**What needs to be done**
Every line from the first one to the line containing "COL = S.collection" should be echoed exactly; leave out the rest.

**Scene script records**
····················

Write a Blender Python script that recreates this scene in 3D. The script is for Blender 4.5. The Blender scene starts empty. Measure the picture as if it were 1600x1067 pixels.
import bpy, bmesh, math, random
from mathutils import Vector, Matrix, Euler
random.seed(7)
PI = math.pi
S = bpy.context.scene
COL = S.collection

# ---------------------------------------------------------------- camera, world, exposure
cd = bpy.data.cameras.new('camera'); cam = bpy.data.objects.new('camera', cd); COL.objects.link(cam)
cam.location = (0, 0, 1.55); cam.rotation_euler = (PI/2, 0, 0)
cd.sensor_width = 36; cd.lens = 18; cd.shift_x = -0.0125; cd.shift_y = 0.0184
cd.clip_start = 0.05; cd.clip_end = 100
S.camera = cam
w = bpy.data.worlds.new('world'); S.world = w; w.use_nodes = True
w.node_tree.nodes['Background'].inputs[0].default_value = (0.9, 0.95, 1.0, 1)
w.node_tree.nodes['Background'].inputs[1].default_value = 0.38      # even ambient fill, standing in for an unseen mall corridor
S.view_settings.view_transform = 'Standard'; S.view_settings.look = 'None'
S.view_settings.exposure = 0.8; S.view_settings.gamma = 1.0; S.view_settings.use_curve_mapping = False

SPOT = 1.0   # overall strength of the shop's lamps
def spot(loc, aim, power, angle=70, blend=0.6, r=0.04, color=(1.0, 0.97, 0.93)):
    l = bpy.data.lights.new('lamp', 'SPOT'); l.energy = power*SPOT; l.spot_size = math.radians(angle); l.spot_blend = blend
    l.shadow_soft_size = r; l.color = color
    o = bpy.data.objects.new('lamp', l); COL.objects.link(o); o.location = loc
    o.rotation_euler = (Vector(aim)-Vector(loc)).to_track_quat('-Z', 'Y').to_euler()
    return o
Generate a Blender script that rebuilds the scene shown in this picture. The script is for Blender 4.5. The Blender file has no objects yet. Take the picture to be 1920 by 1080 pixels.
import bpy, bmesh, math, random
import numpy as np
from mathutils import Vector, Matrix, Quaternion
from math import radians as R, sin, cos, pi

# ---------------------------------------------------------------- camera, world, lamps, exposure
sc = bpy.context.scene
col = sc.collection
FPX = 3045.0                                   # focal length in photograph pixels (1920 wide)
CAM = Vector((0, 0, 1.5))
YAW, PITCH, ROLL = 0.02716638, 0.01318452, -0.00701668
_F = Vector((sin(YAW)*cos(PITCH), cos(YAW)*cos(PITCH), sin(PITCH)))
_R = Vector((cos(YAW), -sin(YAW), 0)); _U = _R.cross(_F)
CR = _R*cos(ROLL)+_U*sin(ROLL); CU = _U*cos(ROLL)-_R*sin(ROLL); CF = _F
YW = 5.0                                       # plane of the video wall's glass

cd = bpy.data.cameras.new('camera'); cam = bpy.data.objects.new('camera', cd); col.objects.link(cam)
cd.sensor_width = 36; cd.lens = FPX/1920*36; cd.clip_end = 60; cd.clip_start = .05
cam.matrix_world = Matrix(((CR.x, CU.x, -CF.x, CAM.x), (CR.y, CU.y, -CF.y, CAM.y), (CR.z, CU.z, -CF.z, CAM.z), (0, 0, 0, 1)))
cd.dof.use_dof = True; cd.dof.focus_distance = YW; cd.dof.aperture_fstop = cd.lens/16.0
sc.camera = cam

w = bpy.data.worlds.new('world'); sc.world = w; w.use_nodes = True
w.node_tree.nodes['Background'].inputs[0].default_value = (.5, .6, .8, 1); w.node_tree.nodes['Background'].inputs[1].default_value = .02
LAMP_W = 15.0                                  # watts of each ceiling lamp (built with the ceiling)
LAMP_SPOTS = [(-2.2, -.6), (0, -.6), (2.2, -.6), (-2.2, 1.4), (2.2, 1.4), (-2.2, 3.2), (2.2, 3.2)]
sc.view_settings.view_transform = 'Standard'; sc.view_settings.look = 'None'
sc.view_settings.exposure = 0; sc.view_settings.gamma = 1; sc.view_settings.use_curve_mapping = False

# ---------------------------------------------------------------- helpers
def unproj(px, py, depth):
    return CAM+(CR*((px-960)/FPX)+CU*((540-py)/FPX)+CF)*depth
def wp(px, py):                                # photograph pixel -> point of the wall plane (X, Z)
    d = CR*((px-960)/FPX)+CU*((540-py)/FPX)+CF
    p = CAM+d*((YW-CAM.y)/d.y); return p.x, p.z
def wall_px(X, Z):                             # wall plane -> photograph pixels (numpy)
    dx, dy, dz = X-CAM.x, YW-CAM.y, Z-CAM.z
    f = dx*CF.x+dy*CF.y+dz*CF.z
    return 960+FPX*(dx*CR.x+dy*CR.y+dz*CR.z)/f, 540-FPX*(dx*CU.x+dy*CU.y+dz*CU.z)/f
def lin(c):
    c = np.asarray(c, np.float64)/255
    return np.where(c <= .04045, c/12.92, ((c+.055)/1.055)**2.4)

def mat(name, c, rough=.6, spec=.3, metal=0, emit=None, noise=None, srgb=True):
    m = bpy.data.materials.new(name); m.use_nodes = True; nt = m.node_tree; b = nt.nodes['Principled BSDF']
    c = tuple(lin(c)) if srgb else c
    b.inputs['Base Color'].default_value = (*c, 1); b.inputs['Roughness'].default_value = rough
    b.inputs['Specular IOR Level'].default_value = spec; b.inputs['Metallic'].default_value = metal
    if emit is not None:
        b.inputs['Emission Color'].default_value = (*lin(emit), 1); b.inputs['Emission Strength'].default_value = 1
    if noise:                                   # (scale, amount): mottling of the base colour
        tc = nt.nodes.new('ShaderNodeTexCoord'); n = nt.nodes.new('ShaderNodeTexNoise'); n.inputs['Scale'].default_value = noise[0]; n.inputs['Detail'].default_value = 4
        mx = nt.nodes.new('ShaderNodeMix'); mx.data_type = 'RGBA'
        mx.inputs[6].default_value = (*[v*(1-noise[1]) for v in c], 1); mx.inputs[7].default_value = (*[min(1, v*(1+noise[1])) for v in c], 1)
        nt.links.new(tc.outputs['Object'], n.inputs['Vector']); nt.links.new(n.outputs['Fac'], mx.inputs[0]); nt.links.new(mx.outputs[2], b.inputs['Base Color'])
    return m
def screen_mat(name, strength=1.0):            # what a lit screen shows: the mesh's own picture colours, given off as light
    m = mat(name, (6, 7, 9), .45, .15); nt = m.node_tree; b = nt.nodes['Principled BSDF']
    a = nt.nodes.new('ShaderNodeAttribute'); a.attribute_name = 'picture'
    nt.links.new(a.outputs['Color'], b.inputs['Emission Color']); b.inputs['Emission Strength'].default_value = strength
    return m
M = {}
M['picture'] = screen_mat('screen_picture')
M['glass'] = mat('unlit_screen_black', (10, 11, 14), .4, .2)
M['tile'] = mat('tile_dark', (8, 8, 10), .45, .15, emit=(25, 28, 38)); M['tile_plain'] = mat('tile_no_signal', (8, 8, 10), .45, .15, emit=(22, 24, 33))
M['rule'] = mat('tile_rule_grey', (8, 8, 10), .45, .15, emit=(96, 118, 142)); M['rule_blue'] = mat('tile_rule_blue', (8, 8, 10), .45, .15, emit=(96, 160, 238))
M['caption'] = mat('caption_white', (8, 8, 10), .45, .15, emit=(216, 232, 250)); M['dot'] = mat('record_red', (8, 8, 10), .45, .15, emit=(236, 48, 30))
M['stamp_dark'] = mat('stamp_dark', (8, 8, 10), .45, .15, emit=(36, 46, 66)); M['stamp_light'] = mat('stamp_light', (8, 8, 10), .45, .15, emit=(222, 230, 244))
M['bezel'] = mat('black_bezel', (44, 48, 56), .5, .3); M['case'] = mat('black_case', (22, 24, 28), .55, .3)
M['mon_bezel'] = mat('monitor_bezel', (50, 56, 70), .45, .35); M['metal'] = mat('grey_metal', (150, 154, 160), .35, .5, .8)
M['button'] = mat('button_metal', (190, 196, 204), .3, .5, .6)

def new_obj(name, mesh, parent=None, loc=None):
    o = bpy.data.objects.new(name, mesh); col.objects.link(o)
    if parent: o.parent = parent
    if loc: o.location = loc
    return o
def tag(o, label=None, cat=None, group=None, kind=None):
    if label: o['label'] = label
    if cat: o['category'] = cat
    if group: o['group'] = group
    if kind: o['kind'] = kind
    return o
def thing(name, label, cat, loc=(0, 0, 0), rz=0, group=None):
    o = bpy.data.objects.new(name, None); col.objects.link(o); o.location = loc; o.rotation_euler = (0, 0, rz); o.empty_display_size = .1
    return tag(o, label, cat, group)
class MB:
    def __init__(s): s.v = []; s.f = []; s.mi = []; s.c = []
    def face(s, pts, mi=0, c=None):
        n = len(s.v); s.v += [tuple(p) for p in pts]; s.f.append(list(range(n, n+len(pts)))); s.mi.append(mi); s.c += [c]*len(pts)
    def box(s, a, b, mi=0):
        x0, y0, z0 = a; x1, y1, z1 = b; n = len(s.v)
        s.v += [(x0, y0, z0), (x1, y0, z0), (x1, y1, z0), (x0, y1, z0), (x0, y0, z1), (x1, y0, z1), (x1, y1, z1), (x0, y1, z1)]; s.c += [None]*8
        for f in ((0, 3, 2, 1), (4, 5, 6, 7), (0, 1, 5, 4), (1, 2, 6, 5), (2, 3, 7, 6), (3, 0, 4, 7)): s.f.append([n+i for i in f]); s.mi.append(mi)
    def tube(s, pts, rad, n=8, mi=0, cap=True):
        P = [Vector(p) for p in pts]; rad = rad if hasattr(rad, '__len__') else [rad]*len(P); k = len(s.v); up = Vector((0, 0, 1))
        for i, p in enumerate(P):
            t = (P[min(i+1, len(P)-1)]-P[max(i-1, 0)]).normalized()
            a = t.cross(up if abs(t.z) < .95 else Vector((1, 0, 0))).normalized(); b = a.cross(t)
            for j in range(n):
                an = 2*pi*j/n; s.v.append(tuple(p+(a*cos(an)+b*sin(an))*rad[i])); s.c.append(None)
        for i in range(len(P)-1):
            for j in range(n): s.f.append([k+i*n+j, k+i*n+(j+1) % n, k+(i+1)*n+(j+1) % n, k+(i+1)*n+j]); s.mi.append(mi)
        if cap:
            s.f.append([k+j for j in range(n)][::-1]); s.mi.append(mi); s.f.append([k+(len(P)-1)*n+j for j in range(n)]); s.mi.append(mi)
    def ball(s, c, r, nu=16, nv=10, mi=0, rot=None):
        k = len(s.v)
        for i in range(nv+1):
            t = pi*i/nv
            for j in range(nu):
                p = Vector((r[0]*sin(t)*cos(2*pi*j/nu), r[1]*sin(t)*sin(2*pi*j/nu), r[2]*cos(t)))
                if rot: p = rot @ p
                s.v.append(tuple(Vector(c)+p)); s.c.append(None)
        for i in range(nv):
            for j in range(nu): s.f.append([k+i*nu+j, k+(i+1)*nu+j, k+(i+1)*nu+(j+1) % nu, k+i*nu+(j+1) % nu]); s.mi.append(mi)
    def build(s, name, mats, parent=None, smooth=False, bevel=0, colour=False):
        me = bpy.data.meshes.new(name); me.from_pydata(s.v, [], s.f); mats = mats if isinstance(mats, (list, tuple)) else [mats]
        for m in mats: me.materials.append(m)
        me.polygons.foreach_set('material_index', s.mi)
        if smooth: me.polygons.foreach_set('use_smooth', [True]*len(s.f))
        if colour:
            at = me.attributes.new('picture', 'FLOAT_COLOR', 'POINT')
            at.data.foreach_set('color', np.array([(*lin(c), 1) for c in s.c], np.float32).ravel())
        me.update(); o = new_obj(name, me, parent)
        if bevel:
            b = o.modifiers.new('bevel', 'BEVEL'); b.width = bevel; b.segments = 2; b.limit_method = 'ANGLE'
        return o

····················

**Solution to this task**
Write a Blender Python script that recreates this scene in 3D. The script is for Blender 4.5. The Blender scene starts empty. Measure the picture as if it were 1600x1067 pixels.
import bpy, bmesh, math, random
from mathutils import Vector, Matrix, Euler
random.seed(7)
PI = math.pi
S = bpy.context.scene
COL = S.collection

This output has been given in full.